## GIVEN PROBLEM:
Make an exact copy of the lines below.

· · · ·

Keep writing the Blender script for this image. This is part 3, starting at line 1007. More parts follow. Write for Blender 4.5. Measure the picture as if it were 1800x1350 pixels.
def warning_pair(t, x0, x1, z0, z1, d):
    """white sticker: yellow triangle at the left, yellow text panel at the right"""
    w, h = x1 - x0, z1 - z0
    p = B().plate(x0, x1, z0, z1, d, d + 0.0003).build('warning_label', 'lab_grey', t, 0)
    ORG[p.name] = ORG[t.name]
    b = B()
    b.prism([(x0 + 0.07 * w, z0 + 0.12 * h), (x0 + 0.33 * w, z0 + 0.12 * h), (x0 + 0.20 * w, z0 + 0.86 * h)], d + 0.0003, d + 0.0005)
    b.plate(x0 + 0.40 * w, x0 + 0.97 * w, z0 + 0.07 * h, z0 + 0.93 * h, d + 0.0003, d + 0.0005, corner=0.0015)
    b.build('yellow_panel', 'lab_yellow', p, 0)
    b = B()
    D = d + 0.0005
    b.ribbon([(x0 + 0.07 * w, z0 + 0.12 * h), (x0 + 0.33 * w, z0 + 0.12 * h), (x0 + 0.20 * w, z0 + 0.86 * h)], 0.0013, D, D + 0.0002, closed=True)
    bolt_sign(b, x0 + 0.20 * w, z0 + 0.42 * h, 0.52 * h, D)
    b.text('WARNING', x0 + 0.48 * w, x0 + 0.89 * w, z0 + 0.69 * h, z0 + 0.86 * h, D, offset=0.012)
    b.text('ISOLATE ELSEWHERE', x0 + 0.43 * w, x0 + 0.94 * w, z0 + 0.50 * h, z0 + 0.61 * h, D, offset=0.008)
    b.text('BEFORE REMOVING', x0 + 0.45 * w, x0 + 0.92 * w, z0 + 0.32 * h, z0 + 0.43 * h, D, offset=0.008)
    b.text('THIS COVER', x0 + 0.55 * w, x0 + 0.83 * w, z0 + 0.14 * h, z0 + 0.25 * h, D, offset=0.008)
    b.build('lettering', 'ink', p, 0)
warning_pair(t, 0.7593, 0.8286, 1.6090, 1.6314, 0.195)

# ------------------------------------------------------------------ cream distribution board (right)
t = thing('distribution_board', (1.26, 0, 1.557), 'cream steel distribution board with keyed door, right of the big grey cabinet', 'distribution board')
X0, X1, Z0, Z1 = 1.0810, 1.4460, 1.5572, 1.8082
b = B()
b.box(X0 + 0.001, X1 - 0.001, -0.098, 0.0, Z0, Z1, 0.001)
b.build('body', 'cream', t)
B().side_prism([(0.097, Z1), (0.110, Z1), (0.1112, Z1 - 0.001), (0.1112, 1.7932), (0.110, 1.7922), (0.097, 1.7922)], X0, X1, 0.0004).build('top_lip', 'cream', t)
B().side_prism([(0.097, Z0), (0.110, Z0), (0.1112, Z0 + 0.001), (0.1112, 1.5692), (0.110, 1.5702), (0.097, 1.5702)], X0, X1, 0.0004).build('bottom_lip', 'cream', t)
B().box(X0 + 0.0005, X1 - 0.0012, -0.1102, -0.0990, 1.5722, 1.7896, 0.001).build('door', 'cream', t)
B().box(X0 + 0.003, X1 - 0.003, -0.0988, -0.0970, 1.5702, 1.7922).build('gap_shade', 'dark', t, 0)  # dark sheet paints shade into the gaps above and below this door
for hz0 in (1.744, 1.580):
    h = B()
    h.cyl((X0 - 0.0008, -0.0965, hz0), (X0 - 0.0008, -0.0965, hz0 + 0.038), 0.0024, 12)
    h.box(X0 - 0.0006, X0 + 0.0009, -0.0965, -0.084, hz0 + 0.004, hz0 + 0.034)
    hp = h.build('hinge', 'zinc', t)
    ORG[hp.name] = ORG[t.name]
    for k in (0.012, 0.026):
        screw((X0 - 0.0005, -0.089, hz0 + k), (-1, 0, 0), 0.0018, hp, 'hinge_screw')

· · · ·

## OUTPUT FOR THIS EXERCISE:
Keep writing the Blender script for this image. This is part 3, starting at line 1007. More parts follow. Write for Blender 4.5. Measure the picture as if it were 1800x1350 pixels.
def warning_pair(t, x0, x1, z0, z1, d):
    """white sticker: yellow triangle at the left, yellow text panel at the right"""
    w, h = x1 - x0, z1 - z0
    p = B().plate(x0, x1, z0, z1, d, d + 0.0003).build('warning_label', 'lab_grey', t, 0)
    ORG[p.name] = ORG[t.name]
    b = B()
    b.prism([(x0 + 0.07 * w, z0 + 0.12 * h), (x0 + 0.33 * w, z0 + 0.12 * h), (x0 + 0.20 * w, z0 + 0.86 * h)], d + 0.0003, d + 0.0005)
    b.plate(x0 + 0.40 * w, x0 + 0.97 * w, z0 + 0.07 * h, z0 + 0.93 * h, d + 0.0003, d + 0.0005, corner=0.0015)
    b.build('yellow_panel', 'lab_yellow', p, 0)
    b = B()
    D = d + 0.0005
    b.ribbon([(x0 + 0.07 * w, z0 + 0.12 * h), (x0 + 0.33 * w, z0 + 0.12 * h), (x0 + 0.20 * w, z0 + 0.86 * h)], 0.0013, D, D + 0.0002, closed=True)
    bolt_sign(b, x0 + 0.20 * w, z0 + 0.42 * h, 0.52 * h, D)
    b.text('WARNING', x0 + 0.48 * w, x0 + 0.89 * w, z0 + 0.69 * h, z0 + 0.86 * h, D, offset=0.012)
    b.text('ISOLATE ELSEWHERE', x0 + 0.43 * w, x0 + 0.94 * w, z0 + 0.50 * h, z0 + 0.61 * h, D, offset=0.008)
    b.text('BEFORE REMOVING', x0 + 0.45 * w, x0 + 0.92 * w, z0 + 0.32 * h, z0 + 0.43 * h, D, offset=0.008)
    b.text('THIS COVER', x0 + 0.55 * w, x0 + 0.83 * w, z0 + 0.14 * h, z0 + 0.25 * h, D, offset=0.008)
    b.build('lettering', 'ink', p, 0)
warning_pair(t, 0.7593, 0.8286, 1.6090, 1.6314, 0.195)

# ------------------------------------------------------------------ cream distribution board (right)
t = thing('distribution_board', (1.26, 0, 1.557), 'cream steel distribution board with keyed door, right of the big grey cabinet', 'distribution board')
X0, X1, Z0, Z1 = 1.0810, 1.4460, 1.5572, 1.8082
b = B()
b.box(X0 + 0.001, X1 - 0.001, -0.098, 0.0, Z0, Z1, 0.001)
b.build('body', 'cream', t)
B().side_prism([(0.097, Z1), (0.110, Z1), (0.1112, Z1 - 0.001), (0.1112, 1.7932), (0.110, 1.7922), (0.097, 1.7922)], X0, X1, 0.0004).build('top_lip', 'cream', t)
B().side_prism([(0.097, Z0), (0.110, Z0), (0.1112, Z0 + 0.001), (0.1112, 1.5692), (0.110, 1.5702), (0.097, 1.5702)], X0, X1, 0.0004).build('bottom_lip', 'cream', t)
B().box(X0 + 0.0005, X1 - 0.0012, -0.1102, -0.0990, 1.5722, 1.7896, 0.001).build('door', 'cream', t)
B().box(X0 + 0.003, X1 - 0.003, -0.0988, -0.0970, 1.5702, 1.7922).build('gap_shade', 'dark', t, 0)  # dark sheet paints shade into the gaps above and below this door
for hz0 in (1.744, 1.580):
    h = B()
    h.cyl((X0 - 0.0008, -0.0965, hz0), (X0 - 0.0008, -0.0965, hz0 + 0.038), 0.0024, 12)
    h.box(X0 - 0.0006, X0 + 0.0009, -0.0965, -0.084, hz0 + 0.004, hz0 + 0.034)
    hp = h.build('hinge', 'zinc', t)
    ORG[hp.name] = ORG[t.name]
    for k in (0.012, 0.026):
        screw((X0 - 0.0005, -0.089, hz0 + k), (-1, 0, 0), 0.0018, hp, 'hinge_screw')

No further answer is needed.